REQUIREMENT |
Below is a listing. Quote from it, exactly, the lines from the one containing "Write the bpy script that would produce this render. Use" down to the one containing "from mathutils import Vector, Matrix, Euler", both ends included, and nothing else.

DATASET CONTENT |
========================
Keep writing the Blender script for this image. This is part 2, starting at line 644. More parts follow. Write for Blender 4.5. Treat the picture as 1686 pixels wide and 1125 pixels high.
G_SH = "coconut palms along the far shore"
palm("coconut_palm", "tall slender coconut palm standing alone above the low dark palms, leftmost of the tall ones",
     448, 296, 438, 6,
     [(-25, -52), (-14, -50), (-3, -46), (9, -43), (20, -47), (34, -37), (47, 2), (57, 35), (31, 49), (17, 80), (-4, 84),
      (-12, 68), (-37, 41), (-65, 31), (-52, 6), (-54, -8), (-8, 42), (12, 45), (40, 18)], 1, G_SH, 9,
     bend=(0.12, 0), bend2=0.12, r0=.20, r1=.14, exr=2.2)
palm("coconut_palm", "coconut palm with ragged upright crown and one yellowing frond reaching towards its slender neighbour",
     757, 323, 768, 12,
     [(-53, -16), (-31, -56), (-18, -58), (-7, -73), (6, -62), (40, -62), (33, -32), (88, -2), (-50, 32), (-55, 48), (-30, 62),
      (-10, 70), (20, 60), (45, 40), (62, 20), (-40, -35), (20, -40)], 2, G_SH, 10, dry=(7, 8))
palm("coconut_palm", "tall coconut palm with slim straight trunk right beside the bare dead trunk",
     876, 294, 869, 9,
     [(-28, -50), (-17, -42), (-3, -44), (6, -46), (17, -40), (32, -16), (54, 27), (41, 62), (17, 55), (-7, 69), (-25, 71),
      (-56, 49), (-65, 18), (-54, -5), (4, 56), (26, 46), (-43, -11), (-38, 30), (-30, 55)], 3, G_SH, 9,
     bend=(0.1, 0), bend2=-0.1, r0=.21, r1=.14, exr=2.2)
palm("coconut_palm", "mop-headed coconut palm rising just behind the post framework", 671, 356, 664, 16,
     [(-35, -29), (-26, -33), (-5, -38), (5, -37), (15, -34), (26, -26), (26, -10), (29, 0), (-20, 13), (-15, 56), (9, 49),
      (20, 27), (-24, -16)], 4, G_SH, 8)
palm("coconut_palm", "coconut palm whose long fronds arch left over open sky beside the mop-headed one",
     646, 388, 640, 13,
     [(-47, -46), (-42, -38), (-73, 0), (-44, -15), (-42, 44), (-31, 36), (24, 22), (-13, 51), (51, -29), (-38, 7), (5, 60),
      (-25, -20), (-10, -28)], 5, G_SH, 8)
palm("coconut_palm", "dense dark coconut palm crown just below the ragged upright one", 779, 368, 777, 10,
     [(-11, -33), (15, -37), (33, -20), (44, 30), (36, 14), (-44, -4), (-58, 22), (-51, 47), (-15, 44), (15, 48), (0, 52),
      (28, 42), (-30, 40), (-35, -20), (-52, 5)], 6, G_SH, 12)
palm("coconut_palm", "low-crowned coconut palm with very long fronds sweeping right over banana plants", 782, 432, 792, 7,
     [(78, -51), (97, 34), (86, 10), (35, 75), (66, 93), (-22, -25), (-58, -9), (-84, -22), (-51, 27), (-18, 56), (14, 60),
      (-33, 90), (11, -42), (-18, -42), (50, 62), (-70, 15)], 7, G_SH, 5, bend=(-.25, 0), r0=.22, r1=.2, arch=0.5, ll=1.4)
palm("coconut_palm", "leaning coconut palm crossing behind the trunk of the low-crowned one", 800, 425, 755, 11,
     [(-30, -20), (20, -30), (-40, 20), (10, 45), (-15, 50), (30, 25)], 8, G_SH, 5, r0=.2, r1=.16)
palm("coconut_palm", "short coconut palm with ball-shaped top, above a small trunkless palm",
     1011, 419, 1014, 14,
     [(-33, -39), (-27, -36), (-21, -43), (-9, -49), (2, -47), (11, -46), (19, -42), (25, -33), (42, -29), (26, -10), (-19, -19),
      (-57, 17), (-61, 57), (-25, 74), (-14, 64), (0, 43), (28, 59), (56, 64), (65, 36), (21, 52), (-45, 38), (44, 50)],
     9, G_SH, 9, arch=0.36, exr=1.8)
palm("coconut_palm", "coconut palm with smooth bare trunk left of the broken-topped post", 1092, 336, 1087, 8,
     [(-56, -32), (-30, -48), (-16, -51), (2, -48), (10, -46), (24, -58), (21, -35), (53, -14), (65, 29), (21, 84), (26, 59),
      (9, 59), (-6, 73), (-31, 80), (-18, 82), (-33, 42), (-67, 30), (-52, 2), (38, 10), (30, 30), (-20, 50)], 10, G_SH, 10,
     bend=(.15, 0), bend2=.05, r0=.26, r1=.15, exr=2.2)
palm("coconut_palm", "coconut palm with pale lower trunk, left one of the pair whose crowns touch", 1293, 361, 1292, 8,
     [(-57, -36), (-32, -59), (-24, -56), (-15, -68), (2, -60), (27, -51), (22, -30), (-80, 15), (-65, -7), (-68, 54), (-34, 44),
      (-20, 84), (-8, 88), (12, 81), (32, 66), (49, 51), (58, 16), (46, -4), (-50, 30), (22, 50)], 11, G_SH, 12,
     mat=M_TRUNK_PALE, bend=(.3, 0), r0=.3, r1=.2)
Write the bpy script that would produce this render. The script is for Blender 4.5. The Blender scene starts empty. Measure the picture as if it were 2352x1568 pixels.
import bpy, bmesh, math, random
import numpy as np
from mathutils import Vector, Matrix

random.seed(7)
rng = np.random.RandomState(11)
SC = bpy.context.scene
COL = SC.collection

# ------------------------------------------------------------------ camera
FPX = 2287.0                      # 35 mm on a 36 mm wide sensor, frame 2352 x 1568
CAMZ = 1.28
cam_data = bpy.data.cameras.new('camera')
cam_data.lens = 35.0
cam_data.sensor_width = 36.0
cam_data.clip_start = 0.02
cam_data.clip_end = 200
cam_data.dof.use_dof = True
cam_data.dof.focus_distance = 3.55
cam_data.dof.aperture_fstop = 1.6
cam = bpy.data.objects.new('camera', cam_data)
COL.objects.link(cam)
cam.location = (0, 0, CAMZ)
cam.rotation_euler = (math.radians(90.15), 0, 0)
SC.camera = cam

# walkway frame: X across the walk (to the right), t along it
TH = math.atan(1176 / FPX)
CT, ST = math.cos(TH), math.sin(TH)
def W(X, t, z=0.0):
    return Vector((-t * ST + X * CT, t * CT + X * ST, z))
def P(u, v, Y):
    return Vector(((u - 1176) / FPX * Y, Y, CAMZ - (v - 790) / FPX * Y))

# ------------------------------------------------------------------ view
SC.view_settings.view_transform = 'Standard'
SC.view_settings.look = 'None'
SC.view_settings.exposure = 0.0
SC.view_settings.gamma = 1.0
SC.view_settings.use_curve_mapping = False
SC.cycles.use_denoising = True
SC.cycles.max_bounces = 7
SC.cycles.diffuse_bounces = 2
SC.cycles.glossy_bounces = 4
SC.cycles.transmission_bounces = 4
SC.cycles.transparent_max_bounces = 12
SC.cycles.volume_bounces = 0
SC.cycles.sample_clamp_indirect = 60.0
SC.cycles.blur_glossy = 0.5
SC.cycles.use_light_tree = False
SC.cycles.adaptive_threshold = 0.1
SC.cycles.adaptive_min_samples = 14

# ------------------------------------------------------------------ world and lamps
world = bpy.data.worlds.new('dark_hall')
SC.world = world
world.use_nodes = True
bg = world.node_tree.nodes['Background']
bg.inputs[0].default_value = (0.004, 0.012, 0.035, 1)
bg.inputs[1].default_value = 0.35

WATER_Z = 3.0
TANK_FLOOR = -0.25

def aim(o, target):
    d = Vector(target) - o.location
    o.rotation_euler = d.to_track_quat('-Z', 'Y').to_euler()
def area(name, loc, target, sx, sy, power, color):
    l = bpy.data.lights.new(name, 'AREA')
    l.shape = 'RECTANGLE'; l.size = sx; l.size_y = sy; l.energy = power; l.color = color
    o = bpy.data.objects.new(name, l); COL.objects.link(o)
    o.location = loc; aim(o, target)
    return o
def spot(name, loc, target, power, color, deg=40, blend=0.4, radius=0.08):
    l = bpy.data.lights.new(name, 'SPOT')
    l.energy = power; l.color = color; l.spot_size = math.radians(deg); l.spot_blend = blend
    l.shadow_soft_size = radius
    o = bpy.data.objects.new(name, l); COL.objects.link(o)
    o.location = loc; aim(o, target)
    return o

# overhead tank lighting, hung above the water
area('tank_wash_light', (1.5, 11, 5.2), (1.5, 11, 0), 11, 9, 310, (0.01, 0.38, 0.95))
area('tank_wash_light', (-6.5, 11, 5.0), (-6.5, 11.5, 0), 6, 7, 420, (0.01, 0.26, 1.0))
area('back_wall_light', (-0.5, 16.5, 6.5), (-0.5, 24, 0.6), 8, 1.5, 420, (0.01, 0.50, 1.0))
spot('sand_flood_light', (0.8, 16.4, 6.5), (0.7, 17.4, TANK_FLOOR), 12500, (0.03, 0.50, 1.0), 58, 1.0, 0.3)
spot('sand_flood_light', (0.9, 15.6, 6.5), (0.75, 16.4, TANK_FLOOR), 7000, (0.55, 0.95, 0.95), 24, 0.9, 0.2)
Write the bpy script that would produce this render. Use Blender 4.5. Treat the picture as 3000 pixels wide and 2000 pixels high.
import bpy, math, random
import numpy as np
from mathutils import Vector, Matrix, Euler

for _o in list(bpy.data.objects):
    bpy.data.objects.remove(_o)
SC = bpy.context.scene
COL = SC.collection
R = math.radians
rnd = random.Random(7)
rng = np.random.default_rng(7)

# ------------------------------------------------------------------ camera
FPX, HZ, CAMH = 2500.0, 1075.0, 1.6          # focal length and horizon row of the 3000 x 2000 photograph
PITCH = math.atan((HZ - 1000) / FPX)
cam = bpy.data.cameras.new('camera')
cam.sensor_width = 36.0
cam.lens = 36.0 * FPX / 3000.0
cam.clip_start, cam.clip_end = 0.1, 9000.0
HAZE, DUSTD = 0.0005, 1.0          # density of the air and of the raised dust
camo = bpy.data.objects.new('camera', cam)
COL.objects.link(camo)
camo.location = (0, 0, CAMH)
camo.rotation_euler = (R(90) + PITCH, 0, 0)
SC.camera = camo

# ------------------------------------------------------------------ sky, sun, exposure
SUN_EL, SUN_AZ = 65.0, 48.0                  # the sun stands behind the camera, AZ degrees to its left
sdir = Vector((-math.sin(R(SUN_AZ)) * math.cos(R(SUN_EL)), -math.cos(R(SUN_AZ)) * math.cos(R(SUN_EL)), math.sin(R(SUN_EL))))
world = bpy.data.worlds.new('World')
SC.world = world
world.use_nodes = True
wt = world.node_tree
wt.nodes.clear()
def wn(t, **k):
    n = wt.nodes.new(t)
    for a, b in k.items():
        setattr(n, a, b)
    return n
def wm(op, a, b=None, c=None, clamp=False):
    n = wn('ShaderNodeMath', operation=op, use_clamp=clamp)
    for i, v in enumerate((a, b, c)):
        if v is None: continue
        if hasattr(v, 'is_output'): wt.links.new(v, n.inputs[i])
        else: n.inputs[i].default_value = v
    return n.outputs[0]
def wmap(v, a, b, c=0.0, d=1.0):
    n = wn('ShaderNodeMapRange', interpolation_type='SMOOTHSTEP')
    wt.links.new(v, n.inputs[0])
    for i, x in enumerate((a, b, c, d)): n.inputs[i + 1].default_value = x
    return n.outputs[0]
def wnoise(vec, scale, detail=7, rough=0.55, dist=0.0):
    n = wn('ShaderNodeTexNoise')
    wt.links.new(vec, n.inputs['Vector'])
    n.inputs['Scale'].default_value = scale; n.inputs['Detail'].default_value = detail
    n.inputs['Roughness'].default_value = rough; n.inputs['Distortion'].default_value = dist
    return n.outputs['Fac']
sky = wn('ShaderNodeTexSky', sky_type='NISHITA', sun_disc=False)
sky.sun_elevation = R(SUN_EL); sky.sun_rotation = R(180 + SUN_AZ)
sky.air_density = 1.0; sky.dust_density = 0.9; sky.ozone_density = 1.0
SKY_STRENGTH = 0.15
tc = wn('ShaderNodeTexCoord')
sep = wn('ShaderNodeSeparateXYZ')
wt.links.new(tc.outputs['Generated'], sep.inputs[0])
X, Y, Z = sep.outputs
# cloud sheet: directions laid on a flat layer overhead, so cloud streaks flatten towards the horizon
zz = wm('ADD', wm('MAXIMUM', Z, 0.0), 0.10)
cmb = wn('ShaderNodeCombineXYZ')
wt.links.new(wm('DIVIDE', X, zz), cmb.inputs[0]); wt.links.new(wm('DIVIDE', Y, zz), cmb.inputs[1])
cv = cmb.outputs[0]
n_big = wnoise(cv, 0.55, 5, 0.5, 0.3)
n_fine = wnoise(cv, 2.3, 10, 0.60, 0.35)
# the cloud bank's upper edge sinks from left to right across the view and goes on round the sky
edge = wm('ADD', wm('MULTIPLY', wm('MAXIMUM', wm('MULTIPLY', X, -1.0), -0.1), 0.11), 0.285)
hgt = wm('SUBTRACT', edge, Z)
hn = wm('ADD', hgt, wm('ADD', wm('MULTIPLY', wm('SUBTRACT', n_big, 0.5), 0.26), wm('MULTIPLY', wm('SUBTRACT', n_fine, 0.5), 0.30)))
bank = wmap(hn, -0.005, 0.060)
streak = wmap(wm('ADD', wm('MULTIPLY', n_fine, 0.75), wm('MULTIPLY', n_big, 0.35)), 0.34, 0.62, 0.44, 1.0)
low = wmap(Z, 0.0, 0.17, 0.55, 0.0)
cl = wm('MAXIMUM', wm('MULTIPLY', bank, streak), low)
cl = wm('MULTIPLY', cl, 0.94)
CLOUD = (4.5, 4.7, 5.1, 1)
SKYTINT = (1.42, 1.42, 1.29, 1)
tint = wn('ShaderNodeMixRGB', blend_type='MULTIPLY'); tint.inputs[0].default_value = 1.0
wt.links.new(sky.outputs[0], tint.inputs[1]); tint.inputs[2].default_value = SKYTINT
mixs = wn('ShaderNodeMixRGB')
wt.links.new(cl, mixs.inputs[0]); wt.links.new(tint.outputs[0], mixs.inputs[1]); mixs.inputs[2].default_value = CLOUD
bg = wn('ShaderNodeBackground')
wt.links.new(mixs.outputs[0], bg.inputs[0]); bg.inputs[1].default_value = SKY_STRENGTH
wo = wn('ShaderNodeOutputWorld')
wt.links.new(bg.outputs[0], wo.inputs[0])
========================
EXERCISE OUTPUT |
Write the bpy script that would produce this render. Use Blender 4.5. Treat the picture as 3000 pixels wide and 2000 pixels high.
import bpy, math, random
import numpy as np
from mathutils import Vector, Matrix, Euler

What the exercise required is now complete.